■ EXERCISE GOAL ■
Print the lines of the data, starting with the first, up to and including the line where "COL = SC.collection" appears.

§ §

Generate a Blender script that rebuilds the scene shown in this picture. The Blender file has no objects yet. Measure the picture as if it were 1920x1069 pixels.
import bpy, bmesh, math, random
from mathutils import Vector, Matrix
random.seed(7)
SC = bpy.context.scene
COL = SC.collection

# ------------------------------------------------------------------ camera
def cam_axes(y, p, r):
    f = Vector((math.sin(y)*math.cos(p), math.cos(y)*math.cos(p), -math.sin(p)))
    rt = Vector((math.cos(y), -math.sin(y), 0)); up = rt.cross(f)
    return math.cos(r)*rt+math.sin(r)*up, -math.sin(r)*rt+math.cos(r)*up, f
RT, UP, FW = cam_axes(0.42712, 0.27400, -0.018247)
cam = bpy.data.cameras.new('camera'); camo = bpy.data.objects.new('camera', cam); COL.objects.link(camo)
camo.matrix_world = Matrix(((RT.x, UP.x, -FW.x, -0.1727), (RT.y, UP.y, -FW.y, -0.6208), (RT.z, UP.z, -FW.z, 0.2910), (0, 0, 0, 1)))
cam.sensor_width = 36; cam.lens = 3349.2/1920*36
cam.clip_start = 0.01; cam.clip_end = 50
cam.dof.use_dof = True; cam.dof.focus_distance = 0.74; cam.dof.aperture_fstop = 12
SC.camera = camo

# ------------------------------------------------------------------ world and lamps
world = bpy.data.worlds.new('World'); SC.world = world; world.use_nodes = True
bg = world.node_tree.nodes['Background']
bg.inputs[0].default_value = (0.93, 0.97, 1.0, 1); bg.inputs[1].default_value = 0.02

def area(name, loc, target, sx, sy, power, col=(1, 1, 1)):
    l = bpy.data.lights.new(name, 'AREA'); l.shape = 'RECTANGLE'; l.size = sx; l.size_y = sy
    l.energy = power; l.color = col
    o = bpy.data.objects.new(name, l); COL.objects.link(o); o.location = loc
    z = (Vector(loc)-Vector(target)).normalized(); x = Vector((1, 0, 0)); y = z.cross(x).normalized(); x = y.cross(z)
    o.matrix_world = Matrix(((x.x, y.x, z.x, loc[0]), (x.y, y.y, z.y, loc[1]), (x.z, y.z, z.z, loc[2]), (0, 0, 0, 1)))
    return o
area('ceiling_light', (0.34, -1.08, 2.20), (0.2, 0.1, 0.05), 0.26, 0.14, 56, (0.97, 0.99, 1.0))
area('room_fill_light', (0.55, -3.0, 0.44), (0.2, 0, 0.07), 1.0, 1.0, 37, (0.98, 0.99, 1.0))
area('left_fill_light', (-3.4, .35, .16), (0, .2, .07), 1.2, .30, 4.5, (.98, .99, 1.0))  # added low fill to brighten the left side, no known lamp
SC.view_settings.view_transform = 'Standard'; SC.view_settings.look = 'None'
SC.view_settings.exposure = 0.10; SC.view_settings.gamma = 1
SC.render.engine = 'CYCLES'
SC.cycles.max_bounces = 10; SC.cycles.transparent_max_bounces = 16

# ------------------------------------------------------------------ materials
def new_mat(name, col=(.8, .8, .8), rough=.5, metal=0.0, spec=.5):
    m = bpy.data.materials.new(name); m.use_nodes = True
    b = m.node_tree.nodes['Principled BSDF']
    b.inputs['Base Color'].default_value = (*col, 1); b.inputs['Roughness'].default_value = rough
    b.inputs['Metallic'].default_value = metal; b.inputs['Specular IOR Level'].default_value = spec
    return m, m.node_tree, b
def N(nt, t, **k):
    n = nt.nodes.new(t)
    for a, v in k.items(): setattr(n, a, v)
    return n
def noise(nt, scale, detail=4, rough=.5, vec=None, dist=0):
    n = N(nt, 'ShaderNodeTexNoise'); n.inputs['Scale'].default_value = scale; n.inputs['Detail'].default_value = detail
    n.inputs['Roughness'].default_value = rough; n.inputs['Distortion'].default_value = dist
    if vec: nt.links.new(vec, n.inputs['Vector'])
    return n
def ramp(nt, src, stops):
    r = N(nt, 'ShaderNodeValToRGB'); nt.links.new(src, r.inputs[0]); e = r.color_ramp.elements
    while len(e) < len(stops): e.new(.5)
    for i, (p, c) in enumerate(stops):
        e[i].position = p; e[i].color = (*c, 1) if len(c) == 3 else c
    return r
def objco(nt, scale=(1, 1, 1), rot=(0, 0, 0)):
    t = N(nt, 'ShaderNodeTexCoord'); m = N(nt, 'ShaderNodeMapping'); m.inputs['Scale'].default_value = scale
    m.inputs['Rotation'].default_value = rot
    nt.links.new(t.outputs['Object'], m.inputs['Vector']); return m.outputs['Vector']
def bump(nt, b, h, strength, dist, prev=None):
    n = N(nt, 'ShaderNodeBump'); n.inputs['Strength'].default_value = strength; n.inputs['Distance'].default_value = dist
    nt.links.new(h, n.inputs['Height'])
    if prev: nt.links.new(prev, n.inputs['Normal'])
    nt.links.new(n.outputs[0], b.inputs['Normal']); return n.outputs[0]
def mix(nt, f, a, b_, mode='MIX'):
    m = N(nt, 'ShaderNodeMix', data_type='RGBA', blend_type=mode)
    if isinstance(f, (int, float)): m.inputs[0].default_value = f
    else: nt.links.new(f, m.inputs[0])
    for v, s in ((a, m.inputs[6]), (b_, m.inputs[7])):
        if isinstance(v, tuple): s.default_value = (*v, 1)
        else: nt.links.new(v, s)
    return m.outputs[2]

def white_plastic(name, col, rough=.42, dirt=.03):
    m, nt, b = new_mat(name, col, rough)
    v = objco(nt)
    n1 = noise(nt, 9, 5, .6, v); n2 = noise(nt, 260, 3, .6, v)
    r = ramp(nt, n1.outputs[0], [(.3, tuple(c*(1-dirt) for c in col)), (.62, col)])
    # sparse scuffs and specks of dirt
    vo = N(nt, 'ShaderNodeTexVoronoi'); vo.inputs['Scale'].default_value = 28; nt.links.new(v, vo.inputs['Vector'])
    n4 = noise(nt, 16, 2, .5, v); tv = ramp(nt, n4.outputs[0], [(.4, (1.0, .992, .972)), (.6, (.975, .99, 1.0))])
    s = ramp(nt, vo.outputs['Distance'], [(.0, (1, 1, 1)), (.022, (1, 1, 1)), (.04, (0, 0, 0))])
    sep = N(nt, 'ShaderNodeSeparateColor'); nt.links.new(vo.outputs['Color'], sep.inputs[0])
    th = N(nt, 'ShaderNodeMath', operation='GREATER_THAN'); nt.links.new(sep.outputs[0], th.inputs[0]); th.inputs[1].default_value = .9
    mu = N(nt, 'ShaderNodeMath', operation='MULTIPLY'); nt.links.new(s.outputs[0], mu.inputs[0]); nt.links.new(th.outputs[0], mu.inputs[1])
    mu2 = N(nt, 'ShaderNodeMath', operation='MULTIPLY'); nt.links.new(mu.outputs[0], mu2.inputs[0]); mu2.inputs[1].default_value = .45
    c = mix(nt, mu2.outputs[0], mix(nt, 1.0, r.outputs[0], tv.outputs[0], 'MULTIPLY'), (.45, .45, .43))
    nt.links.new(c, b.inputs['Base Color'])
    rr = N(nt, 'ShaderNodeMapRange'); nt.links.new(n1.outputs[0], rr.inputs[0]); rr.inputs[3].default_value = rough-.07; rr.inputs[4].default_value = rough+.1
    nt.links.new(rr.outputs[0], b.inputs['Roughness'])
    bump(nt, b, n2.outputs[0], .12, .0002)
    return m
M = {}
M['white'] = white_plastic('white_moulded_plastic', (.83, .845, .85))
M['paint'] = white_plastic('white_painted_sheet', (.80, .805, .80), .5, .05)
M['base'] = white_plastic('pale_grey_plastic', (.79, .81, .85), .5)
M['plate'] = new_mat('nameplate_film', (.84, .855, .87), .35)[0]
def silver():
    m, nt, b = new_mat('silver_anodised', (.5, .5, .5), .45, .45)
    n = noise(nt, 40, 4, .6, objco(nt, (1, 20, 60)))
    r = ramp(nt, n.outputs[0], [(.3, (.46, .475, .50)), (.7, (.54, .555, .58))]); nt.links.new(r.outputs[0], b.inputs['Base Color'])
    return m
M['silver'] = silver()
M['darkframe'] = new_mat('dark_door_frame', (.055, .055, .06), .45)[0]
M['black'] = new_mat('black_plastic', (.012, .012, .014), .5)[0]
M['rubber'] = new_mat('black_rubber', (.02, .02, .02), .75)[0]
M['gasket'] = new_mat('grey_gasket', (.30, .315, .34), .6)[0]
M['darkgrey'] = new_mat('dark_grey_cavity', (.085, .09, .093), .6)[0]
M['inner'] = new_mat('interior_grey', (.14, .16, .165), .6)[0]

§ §

■ FINAL ANSWER ■
Generate a Blender script that rebuilds the scene shown in this picture. The Blender file has no objects yet. Measure the picture as if it were 1920x1069 pixels.
import bpy, bmesh, math, random
from mathutils import Vector, Matrix
random.seed(7)
SC = bpy.context.scene
COL = SC.collection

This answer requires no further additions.